II. wesentliche Elemente der Neuorganisation
1. Gemeinsame Einrichtungen
Zur einheitlichen Durchführung der Grundsicherung für Arbeitsuchende bilden die Bundesagentur für Arbeit und die kommunalen Träger im Gebiet jedes kommunalen Trägers eine gemeinsame Einrichtung, sofern der kommunale Träger nicht optiert. Eine getrennte Aufgabenwahrnehmung ist nicht mehr möglich.
Bewertung
Die gemeinsamen Einrichtungen als Nachfolgeorganisationen der ArGen werden so weiter entwickelt, dass Probleme des heutigen ArGe-Modells teilweise gelöst werden können. Zu nennen sind insbesondere die vorgesehene Regelung einer einheitlichen Personalvertretung, die neuen Konfliktlösungsmechanismen in der Kooperation von Arbeitsagenturen und Kommunen sowie Ansätze für eine stärker dezentrale Aufgabenwahrnehmung etwa im Kompetenzbereich der Trägerversammlung. In diesem Zusammenhang ist auch die für 2011 angekündigte Instrumentenreform in der Arbeitsmarktförderung zu begrüßen, mit der die Voraussetzungen für einen flexibleren und ortsnäher zu gestaltenden Instrumentenkasten in der Arbeitsmarktförderung geschaffen werden können. Insbesondere ist dies eine Gelegenheit, Neuerungen, die mit der letzten Instrumentenreform eingeführt wurden zu evaluieren und ggf. nachzubessern.

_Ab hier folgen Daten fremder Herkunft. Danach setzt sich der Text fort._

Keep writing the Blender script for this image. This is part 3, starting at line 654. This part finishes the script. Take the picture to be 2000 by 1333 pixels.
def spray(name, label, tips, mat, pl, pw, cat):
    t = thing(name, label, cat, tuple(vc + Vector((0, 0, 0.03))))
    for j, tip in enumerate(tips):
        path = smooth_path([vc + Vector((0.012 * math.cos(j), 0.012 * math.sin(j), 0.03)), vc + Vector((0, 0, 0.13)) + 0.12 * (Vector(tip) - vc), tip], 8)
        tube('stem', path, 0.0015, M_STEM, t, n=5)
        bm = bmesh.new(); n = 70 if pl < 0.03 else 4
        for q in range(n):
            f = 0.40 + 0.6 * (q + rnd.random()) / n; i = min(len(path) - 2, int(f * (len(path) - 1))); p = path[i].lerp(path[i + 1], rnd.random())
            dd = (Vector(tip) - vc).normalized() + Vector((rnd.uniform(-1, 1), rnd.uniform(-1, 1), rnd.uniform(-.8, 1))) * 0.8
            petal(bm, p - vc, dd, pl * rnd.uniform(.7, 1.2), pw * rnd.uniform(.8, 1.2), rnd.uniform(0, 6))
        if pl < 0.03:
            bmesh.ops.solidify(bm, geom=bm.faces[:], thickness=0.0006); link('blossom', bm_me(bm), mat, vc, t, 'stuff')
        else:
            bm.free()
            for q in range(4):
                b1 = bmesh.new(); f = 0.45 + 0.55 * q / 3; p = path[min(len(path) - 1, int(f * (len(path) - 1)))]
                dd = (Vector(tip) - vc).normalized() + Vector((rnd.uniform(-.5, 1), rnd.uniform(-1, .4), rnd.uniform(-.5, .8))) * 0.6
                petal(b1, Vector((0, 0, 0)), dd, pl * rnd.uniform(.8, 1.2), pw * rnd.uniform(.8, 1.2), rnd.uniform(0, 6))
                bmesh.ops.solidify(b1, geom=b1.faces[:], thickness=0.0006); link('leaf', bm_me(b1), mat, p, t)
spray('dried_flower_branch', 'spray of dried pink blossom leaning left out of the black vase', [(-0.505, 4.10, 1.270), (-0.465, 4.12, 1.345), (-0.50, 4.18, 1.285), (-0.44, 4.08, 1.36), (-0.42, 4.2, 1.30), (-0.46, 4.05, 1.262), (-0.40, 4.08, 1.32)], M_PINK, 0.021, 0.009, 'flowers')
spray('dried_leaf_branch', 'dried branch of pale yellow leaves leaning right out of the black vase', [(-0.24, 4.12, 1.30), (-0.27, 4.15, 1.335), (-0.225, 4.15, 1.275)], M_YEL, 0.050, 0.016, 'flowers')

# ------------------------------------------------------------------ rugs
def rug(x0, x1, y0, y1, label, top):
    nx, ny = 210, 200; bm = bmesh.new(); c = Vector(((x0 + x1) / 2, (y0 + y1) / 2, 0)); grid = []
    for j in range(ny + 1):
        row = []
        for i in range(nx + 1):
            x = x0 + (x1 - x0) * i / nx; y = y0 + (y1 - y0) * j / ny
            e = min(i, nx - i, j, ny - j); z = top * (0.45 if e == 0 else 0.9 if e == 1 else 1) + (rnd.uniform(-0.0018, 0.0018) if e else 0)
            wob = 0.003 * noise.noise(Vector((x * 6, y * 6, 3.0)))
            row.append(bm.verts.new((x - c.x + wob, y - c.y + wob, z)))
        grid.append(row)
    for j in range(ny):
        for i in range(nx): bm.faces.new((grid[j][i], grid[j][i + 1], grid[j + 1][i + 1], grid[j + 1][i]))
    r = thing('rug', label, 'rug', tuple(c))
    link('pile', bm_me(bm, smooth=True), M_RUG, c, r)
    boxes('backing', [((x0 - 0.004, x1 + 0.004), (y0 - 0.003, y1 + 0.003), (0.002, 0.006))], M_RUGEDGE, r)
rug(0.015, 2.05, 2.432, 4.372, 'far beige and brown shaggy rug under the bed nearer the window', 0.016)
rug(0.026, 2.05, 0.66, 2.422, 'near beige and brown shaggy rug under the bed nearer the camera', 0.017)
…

2. Neuzulassung zur alleinigen Aufgabenwahrnehmung nach Eignungsprüfung
Die Zahl der Optionskommunen soll erhöht werden. Für neu hinzukommende Optionskommunen ist ein Auswahlverfahren mit Eignungsprüfung vorgesehen.
Bewertung
Die BAGFW hält das vorgesehene Verfahren einer Eignungsprüfung für grundsätzlich sinnvoll, um optionswillige Kommunen für die Aufgabenwahrnehmung zuzulassen. Damit werden grundsätzlich sinnvolle Mindeststandards bei der Umsetzung der Grundsicherung für Arbeitsuchende durch optierende Kommunen sichergestellt.
3. Bund-Länder-Ausschuss (§ 18c SGB II neu)
Beim BMAS wird ein Ausschuss gebildet, der zentrale Fragen der Umsetzung und der Aufsicht beobachtet und berät. Die Besetzung des Ausschusses variiert je nach dem, ob Fragen der Umsetzung oder Aufsicht berührt sind.
Bewertung
Die BAGFW regt an, auch die Freie Wohlfahrtspflege an den Beratungen zu zentralen Umsetzungsfragen zu beteiligen. Dies korrespondiert mit der in § 17 SGB II genannten besonderen Rolle der freien Träger in der Umsetzung des SGB II. Die Verbände der BAGFW verfügen durch die direkte Arbeit mit den Leistungsempfängern in den Einrichtungen über praktische Erfahrungen mit der Umsetzung des
SGB II. Bei der Beratung der Leitlinien der Arbeitsmarktpolitik sind die spezifischen Einblicke wertvoll.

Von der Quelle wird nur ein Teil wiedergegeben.